1月に人的補償で西武に移籍した甲斐野央(左)【写真:竹村岳】
1月に人的補償で西武に移籍した甲斐野央(左)【写真:竹村岳】

 中村亮にとっては、2度目の支配下登録。1度目は2022年7月に掴み取り背番号も60番を与えられたが、1軍で2試合に登板して防御率33.75に終わり、同年オフに再び育成契約を結んだ。戦力外通告を受けて「これがプロの厳しさなんだって思うしかなかったですね」。さらに複雑な感情を抱いた出来事もある。1度は自分のものにした60番が、新人の大野稼頭央投手に与えられたことだ。「その番号に愛着が湧く前に終わってしまいましたね」。自分が越えていかないといけないハードルが明確となり、また覚悟が決まった瞬間だった。

「球団からも『枠の関係で……』と言われて育成にさせられたとしても、並の結果じゃ支配下には戻れないんだと思いました。

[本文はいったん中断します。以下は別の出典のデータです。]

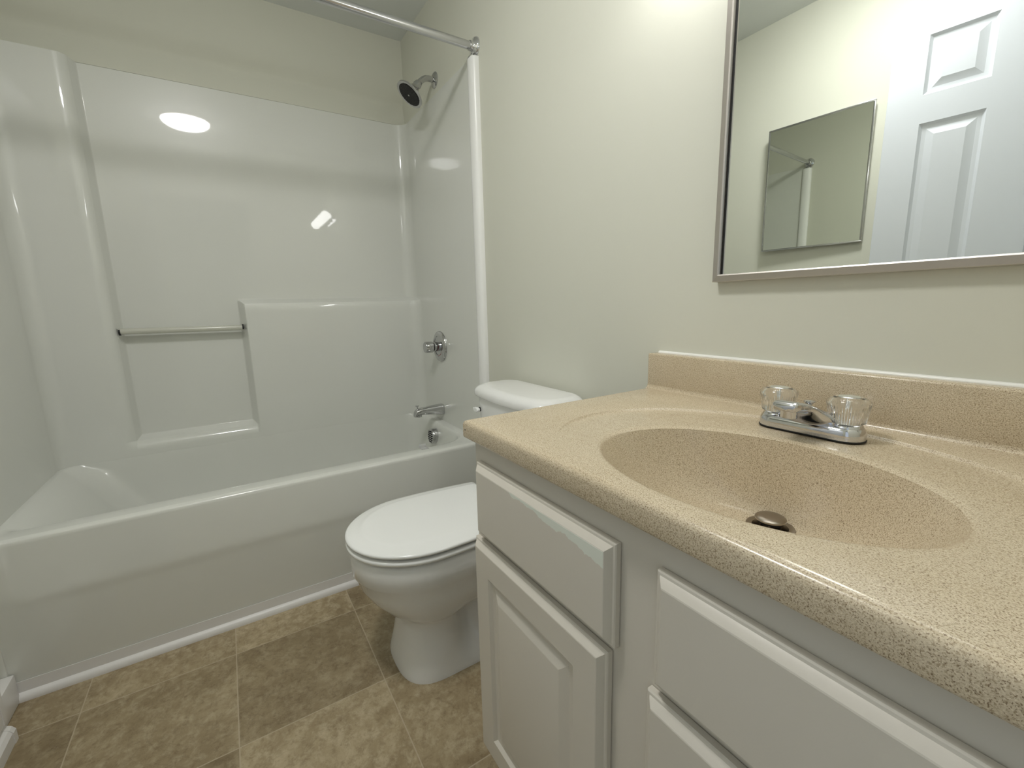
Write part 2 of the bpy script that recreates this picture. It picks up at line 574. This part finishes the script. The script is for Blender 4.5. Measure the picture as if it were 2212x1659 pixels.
# overflow cover
ox, oz = .325, .394
oc = thing('overflow_cover', 'slotted round chrome overflow cover on the tub wall under the spout', 'overflow cover', (ox, -.062, oz))
mk('cover', lathe([(.040, 0), (.041, .004), (.041, .026), (.038, .031), (.0, .033)], (ox, -.058, oz), (0, -1, .05), 48), DULL, oc)
for i in range(6):
    z = oz + .026 - i * .0105
    hw = math.sqrt(max(.0001, .034 ** 2 - (z - oz) ** 2)) * .72
    mk('slot', box((ox - hw, -.0935, z - .0016), (ox + hw, -.0895, z + .0016), .0008), DARK, oc)

# clear plastic tag stuck on the tub rim below the overflow
tg = mk('splash_tag', join(box((.671, -.279, ZT), (.706, -.248, ZT + .0012), .0005), box((.671, -.279, ZT), (.6725, -.248, ZT + .014), .0005)), mat('clear_vinyl', srgb(245, 245, 245), .15, trans=.55), loc=(.69, -.26, ZT))
tag(tg, 'small clear plastic tag stuck on the tub rim below the overflow cover', 'plastic tag')

# shower rod
rod = thing('shower_rod', 'straight steel shower curtain rod spanning the tub opening near the ceiling', 'curtain rod', (.787, -.775, 2.017))
mk('pole', tube([(.787, YW + .004, 2.017), (.787, -.775, 2.017), (.787, -.004, 2.017)], .0142, 28), RODM, rod)
for y, d in ((0, -1), (YW, 1)):
    mk('end_flange', lathe([(.034, 0), (.034, .004), (.030, .010), (.020, .014), (.0175, .018), (.0175, .026), (.0148, .027)], (.787, y, 2.017), (0, d, 0), 40), CHROME, rod)

# ------------------------------------------------------------------ toilet
TX = 1.238
to = thing('toilet', 'white toilet with closed lid standing between the tub and the vanity', 'toilet', (TX, -.35, 0))
def bowl_ring(z, hw, fy, by, cy, side=0.0, sq=2.0, rear=.97, rr=.05, n=64):
    """egg ring: super-elliptic nose towards -Y from cy, nearly straight sides to a squared-off back at by"""
    out = []
    m = n // 2
    for k in range(m + 1):
        a = PI + PI * k / m
        c, s_ = math.cos(a), math.sin(a)
        out.append((hw * math.copysign(abs(c) ** (2 / sq), c), cy - (cy - fy) * abs(s_) ** (2 / sq)))
    hb = hw * rear
    side_n = 26
    for k in range(1, side_n + 1):
        t = k / side_n
        out.append((hw + (hb - hw) * t * t, cy + (by - rr - cy) * t))
    for k in range(1, 7):
        a = PI / 2 * k / 6
        out.append((hb - rr + rr * math.cos(a), by - rr + rr * math.sin(a)))
    for k in range(0, 7):
        a = PI / 2 + PI / 2 * k / 6
        out.append((-hb + rr + rr * math.cos(a), by - rr + rr * math.sin(a)))
    for k in range(side_n - 1, 0, -1):
        t = k / side_n
        out.append((-hw + (hw - hb) * t * t, cy + (by - rr - cy) * t))
    return [(TX + x * (1 - side * math.exp(-((y + .395) / .042) ** 2)), y, z) for x, y in out]
R = [bowl_ring(0, .137, -.602, -.13, -.47, 0, 2.9), bowl_ring(.010, .1365, -.602, -.13, -.47, 0, 2.9), bowl_ring(.03, .133, -.597, -.13, -.47, .05, 2.8), bowl_ring(.06, .128, -.591, -.13, -.47, .26, 2.7), bowl_ring(.10, .121, -.584, -.13, -.465, .42, 2.6),
     bowl_ring(.14, .115, -.578, -.14, -.46, .44, 2.5), bowl_ring(.163, .1145, -.576, -.14, -.46, .42, 2.45), bowl_ring(.174, .120, -.583, -.15, -.46, .36, 2.4), bowl_ring(.186, .131, -.599, -.16, -.47, .24, 2.2), bowl_ring(.21, .147, -.629, -.17, -.48, .06, 2.1), bowl_ring(.245, .1635, -.658, -.18, -.49),
     bowl_ring(.285, .1745, -.681, -.18, -.495), bowl_ring(.322, .1785, -.691, -.18, -.50), bowl_ring(.329, .1835, -.698, -.18, -.50), bowl_ring(.365, .1835, -.6995, -.18, -.50), bowl_ring(.388, .1815, -.698, -.18, -.50), bowl_ring(.397, .176, -.693, -.18, -.50), bowl_ring(.400, .12, -.62, -.25, -.48)]
mk('bowl', loft(R, True, True, True), PORC, to, sharp=70)
def slab_ring(z, g):
    return bowl_ring(z, .186 + g, -.705 - g, -.228, -.50, 0, 2.0, .90, .02)
mk('seat', loft([slab_ring(.4005, -.012), slab_ring(.4025, -.004), slab_ring(.4055, .0005), slab_ring(.4095, .002), slab_ring(.4140, .0015), slab_ring(.4170, -.0015), slab_ring(.4185, -.007), slab_ring(.4190, -.014)], True, True, True), SEATP, to, sharp=60)
def lid_ring(z, g):
    out = []
    for p in bowl_ring(z, .186 + g, -.705 - g, -.232 + g * .3, -.50, 0, 2.0, .90, .015):
        out.append(p)
    return out
L = [lid_ring(.4215, -.016), lid_ring(.4240, -.007), lid_ring(.4262, .000), lid_ring(.4285, .002), lid_ring(.4325, .002), lid_ring(.4350, .0), lid_ring(.4364, -.004), lid_ring(.4400, -.022), lid_ring(.4428, -.037), lid_ring(.4442, -.042), lid_ring(.4446, -.048), lid_ring(.4448, -.10)]
mk('lid', loft(L, True, True, True), SEATP, to, sharp=70)
for s in (-1, 1):
    mk('hinge', lathe([(.014, -.0225), (.016, -.02), (.016, .02), (.014, .0225)], (TX + s * .075, -.222, .432), (1, 0, 0), 20), SEATP, to)
# tank: tapered, bow-fronted
TKX = 1.2255
def tank_ring(z, hw, fy, by, r=.045, bow=.022, n=10):
    r = min(r, (by - fy) / 2 - .002)
    out = rrect(-hw, hw, fy, by, r, z, n)
    full = []
    for i, p in enumerate(out):
        q = out[(i + 1) % len(out)]
        full.append(p)
        if i % (n + 1) == n:
            full += [(p[0] + (q[0] - p[0]) * j / 12, p[1] + (q[1] - p[1]) * j / 12, z) for j in range(1, 12)]
    res = []
    for x, y, z in full:
        t = max(0, min(1, (by - y) / (by - fy)))
        res.append((TKX + x, y - bow * (1 - (x / hw) ** 2) * t, z))
    return res
mk('tank', loft([tank_ring(.400, .165, -.150, -.03), tank_ring(.41, .175, -.158, -.025), tank_ring(.50, .186, -.168, -.022), tank_ring(.743, .206, -.180, -.020)], True, True, True), PORC, to, sharp=60)
tl = [tank_ring(.742, .212, -.184, -.014, .05, .022, 16), tank_ring(.7435, .2175, -.1875, -.012, .05, .022, 16), tank_ring(.747, .2205, -.1895, -.011, .05, .022, 16), tank_ring(.754, .2215, -.190, -.011, .05, .022, 16)]
for k in range(1, 11):
    q = PI / 2 * k / 10
    i_ = .032 * (1 - math.cos(q))
    tl.append(tank_ring(.756 + .0265 * math.sin(q), .2215 - i_, -.190 + i_, -.011 - i_ * .6, .05, .022, 16))
tl.append(tank_ring(.7835, .12, -.12, -.06, .03, .022, 16))
mk('tank_lid', loft(tl, True, True, True), PORC, to, sharp=70)
hx = 1.062
lv = mk('flush_lever', loft([[(hx + x, -.192 - d, .694 + z) for x, z in [(r * math.cos(a) * (1.0 if math.cos(a) > 0 else k), r * .62 * math.sin(a)) for a in [2 * PI * q / 24 for q in range(24)]]] for d, r, k in ((0, .012, 1.0), (.003, .015, 1.7), (.009, .015, 1.8), (.013, .011, 1.6))], True, True, True), SEATP, to)
mk('lever_stem', lathe([(.008, 0), (.008, .018)], (hx, -.176, .694), (0, -1, 0), 18), DARK, to)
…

普通以上の結果を残さないと。最初は誰もがビハインドの展開から投げると思うんですけど、接戦で登板しても平気な顔をして投げられるくらいのメンタルじゃないと、そんなレベルじゃないと僕は支配下にはもう戻れないと、60番が埋まった時に思いました」

 4年目を迎え、育成時代の挫折も悔しさも染み込んだ137番。「ものすごく愛着があります。自分の原点だと思います」と思い入れがある。2020年育成8位、ホークスの中でもその年の最下位からの入団だった。新しい背番号とともに、1軍の舞台で必ずリベンジしたい。

「まだ甲斐野さんの番号という印象が強いと思います。20番が見慣れてきたなって思ってもらえるように。今まで20番だった人って甲斐野さんで、寺原(隼人2軍投手コーチ)さんがいて、その前も巽真悟さんという方で、皆さんドラ1じゃないですか。なんなら自分は“逆ドラ1”なので、しっかりと似合うように、やっていきたいです」

 会見でも「リベンジ」という言葉を使って、自分の思いを表現していた。甲斐野の思いまで背負って、決意だけが込められた20番のユニホームで、マウンドに立つ。